### What you will do
Read the entries below and pull out each line with the string "script".

### Listed records
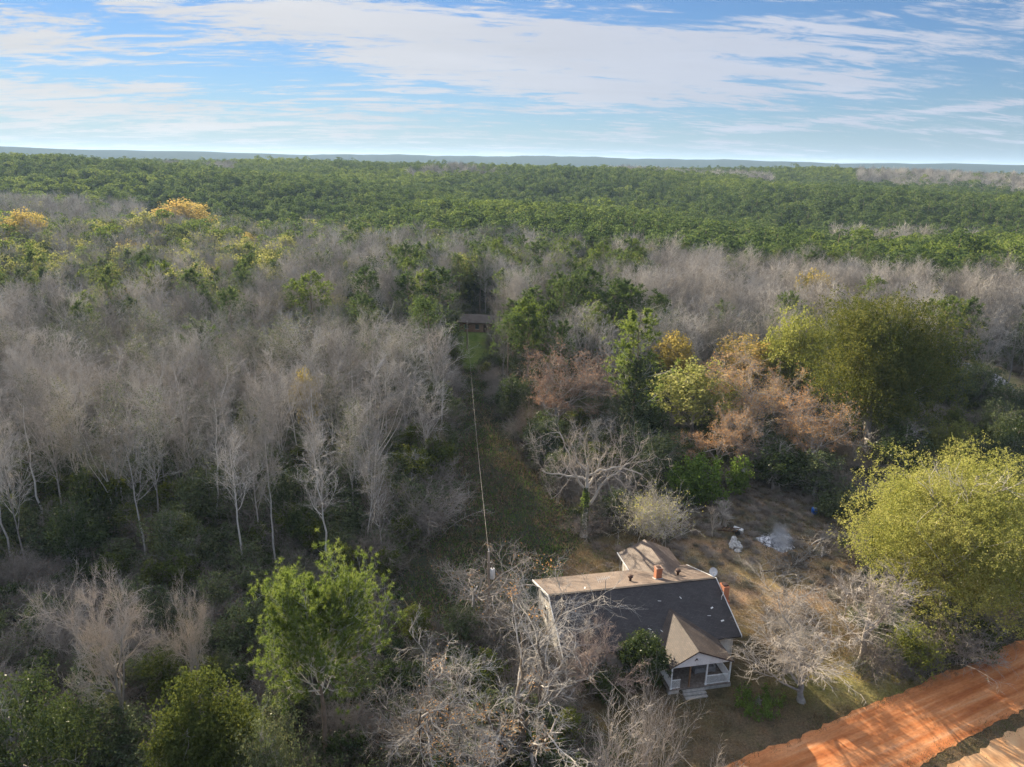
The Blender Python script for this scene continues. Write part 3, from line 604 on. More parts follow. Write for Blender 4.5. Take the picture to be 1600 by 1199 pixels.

--

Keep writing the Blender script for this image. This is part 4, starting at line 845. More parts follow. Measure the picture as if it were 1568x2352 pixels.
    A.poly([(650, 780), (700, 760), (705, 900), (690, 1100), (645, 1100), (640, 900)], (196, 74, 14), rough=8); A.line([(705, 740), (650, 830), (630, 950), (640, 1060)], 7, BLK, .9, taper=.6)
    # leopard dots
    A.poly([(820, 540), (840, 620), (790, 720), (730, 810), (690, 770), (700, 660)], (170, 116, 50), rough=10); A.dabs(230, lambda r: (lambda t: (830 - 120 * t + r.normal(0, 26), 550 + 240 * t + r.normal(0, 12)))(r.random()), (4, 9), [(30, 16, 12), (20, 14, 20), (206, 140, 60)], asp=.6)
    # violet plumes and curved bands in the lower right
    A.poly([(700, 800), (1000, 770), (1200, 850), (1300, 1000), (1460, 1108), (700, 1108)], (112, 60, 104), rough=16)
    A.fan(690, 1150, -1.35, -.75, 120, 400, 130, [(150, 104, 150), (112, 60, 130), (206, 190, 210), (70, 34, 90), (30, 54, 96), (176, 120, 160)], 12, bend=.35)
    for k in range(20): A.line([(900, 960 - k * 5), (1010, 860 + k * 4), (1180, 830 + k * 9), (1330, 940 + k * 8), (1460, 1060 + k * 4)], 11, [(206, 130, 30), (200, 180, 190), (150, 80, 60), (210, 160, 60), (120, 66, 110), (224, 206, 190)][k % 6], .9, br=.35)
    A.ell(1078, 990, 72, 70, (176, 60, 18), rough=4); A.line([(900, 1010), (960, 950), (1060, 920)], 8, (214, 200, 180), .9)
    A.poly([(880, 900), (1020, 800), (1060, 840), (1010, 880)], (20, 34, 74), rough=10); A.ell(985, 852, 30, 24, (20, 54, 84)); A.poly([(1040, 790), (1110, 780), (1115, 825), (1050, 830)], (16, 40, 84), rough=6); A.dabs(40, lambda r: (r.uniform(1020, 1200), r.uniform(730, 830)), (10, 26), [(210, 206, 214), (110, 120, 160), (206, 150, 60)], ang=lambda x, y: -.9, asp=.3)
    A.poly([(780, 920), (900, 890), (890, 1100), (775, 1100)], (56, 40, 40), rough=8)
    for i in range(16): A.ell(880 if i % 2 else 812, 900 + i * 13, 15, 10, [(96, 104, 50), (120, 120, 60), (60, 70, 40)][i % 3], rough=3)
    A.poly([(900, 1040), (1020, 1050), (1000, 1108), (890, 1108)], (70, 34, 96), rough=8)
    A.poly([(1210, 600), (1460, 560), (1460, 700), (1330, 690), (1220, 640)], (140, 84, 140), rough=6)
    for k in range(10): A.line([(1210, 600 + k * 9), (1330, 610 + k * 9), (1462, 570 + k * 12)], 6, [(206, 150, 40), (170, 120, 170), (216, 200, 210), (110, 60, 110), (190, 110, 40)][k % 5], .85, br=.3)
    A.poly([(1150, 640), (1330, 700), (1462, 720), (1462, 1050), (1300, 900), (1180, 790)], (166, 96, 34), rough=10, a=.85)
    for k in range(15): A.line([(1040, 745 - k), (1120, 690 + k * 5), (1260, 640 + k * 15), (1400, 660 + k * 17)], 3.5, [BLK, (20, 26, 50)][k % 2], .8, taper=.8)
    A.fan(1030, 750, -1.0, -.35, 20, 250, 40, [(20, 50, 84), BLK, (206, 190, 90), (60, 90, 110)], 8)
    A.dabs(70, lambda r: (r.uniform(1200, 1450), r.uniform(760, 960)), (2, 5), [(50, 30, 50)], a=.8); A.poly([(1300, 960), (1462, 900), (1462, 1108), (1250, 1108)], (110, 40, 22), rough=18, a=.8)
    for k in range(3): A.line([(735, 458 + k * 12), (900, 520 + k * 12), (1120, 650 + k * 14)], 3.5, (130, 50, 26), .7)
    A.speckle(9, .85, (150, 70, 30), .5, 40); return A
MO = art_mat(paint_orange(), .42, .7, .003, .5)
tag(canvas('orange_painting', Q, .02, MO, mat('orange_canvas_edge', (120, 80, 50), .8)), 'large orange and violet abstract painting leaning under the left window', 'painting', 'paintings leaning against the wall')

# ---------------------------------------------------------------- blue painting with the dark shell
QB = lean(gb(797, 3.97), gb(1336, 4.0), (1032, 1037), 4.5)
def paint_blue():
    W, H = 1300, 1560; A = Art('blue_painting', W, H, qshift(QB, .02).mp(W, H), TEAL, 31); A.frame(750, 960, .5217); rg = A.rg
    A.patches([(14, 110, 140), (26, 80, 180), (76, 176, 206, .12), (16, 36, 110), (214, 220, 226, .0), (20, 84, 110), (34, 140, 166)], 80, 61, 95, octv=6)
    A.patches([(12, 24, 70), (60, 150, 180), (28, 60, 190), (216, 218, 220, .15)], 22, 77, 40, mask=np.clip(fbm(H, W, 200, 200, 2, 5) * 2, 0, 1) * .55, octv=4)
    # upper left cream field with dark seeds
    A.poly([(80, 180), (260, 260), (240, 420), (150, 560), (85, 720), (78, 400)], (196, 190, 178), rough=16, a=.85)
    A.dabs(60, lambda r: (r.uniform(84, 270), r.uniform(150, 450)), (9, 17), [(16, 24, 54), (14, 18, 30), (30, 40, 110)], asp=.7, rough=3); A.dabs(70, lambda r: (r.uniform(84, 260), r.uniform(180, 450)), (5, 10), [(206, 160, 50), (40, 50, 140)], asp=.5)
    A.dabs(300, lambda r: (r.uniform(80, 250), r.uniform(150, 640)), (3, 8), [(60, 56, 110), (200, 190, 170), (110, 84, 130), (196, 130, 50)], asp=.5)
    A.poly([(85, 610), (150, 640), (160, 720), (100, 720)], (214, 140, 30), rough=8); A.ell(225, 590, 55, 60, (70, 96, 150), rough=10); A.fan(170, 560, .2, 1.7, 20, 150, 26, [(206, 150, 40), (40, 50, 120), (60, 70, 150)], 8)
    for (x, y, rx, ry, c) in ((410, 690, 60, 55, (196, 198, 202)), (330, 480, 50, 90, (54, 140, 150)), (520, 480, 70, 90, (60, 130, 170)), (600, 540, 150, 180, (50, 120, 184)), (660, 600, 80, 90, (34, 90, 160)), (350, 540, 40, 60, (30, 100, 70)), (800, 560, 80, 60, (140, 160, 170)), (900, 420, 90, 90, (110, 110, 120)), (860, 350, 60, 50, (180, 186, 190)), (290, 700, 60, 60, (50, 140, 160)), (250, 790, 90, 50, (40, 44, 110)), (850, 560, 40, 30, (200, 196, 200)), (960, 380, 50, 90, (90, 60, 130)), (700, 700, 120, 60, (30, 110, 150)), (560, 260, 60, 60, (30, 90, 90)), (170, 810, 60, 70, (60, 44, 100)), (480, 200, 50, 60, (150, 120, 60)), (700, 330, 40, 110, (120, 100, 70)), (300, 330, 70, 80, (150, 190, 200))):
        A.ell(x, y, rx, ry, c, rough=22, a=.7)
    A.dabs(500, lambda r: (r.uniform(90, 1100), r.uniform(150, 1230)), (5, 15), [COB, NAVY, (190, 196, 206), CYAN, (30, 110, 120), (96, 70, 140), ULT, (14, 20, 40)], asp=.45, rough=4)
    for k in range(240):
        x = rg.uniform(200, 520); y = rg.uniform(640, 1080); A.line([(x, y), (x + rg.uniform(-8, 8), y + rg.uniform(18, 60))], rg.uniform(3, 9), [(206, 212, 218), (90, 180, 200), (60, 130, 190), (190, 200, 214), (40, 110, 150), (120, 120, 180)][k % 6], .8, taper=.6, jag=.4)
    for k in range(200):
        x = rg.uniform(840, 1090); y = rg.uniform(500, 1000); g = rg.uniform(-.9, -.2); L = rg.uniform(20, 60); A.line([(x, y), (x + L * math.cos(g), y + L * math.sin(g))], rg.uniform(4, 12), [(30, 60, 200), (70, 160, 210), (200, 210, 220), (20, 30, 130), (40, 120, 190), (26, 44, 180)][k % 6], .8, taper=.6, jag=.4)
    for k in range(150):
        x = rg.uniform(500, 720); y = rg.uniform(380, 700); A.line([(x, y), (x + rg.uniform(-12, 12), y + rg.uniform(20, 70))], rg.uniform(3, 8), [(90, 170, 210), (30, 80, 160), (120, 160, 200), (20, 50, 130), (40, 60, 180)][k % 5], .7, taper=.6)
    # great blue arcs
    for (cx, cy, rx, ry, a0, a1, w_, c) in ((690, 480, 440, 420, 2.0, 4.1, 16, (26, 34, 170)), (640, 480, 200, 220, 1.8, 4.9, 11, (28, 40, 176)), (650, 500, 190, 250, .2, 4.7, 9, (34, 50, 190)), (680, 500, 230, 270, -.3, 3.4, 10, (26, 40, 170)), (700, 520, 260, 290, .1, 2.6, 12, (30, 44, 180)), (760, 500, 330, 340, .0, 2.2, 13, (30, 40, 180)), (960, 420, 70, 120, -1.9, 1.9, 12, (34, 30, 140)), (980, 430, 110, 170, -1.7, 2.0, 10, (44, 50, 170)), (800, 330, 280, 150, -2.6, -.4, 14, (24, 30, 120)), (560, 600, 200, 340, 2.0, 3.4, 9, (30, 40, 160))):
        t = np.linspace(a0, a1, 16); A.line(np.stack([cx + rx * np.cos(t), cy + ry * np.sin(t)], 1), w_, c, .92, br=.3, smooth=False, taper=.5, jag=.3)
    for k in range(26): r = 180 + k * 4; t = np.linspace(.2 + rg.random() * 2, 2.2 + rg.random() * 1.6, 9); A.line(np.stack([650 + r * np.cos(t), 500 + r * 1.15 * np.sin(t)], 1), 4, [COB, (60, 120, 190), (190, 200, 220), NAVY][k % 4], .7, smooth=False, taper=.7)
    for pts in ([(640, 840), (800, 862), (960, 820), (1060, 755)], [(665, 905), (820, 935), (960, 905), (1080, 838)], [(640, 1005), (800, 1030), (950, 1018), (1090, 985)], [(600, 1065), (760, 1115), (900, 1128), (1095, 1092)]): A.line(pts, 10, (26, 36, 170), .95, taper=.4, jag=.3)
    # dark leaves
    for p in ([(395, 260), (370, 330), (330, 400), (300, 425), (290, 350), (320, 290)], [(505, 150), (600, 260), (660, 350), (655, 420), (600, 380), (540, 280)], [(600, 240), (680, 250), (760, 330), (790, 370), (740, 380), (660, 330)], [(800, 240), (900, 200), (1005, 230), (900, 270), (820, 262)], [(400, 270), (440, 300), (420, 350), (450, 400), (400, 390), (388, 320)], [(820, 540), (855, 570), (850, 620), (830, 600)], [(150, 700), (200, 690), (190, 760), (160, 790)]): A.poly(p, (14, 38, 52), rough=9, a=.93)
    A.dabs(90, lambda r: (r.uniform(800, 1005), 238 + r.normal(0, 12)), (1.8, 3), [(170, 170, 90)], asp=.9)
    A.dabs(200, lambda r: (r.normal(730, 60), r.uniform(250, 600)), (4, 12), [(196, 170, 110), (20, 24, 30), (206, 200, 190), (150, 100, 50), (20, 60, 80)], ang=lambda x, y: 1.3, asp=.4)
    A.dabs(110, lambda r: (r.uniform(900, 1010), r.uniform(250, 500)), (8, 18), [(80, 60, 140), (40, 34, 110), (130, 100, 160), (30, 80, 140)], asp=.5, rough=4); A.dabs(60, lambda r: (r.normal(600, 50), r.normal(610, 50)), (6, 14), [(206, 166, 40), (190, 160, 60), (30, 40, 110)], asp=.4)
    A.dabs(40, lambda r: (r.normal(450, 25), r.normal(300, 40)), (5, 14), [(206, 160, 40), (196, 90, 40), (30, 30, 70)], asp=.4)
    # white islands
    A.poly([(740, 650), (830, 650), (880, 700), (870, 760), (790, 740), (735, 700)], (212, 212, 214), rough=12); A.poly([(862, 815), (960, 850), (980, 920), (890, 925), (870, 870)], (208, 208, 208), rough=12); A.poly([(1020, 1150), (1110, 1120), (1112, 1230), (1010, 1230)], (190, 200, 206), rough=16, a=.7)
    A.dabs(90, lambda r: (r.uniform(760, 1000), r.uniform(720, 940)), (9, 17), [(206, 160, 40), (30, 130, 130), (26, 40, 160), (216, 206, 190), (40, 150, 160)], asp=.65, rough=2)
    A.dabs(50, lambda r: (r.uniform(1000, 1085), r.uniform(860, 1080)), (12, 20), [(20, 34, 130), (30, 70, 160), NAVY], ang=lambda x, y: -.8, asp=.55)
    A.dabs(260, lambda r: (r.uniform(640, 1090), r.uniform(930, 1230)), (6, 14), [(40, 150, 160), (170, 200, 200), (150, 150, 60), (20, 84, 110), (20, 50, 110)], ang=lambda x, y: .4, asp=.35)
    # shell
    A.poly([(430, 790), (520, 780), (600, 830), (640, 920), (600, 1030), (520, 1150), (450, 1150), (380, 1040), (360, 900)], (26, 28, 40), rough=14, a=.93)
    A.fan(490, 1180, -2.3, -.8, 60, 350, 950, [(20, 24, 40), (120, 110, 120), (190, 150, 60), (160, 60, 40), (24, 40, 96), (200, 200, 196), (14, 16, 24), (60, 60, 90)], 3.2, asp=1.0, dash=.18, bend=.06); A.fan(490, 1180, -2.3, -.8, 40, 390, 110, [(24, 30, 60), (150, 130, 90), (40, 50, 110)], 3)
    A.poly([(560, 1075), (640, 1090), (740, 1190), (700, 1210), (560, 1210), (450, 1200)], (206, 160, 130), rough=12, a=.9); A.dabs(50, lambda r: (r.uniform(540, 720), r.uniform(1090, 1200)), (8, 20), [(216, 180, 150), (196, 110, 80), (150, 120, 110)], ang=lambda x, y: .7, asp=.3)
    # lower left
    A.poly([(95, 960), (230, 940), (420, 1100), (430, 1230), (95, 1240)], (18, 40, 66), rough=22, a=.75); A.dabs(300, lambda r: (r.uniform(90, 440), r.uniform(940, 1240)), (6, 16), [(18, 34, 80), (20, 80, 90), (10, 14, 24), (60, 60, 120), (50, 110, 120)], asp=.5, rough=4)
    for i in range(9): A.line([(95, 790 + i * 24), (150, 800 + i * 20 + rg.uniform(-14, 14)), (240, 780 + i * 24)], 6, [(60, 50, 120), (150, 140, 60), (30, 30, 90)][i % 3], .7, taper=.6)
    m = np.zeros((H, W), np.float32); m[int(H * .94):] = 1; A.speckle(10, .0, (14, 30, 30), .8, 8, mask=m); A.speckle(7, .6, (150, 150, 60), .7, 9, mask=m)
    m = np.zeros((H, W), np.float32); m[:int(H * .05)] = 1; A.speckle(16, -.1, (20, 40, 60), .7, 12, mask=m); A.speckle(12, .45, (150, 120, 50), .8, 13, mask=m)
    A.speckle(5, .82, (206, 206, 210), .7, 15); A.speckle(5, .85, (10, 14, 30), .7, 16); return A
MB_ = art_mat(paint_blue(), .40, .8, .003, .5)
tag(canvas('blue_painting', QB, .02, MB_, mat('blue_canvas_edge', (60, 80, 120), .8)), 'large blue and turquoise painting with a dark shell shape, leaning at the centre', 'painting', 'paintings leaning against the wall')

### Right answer
The Blender Python script for this scene continues. Write part 3, from line 604 on. More parts follow. Write for Blender 4.5. Take the picture to be 1600 by 1199 pixels.
Keep writing the Blender script for this image. This is part 4, starting at line 845. More parts follow. Measure the picture as if it were 1568x2352 pixels.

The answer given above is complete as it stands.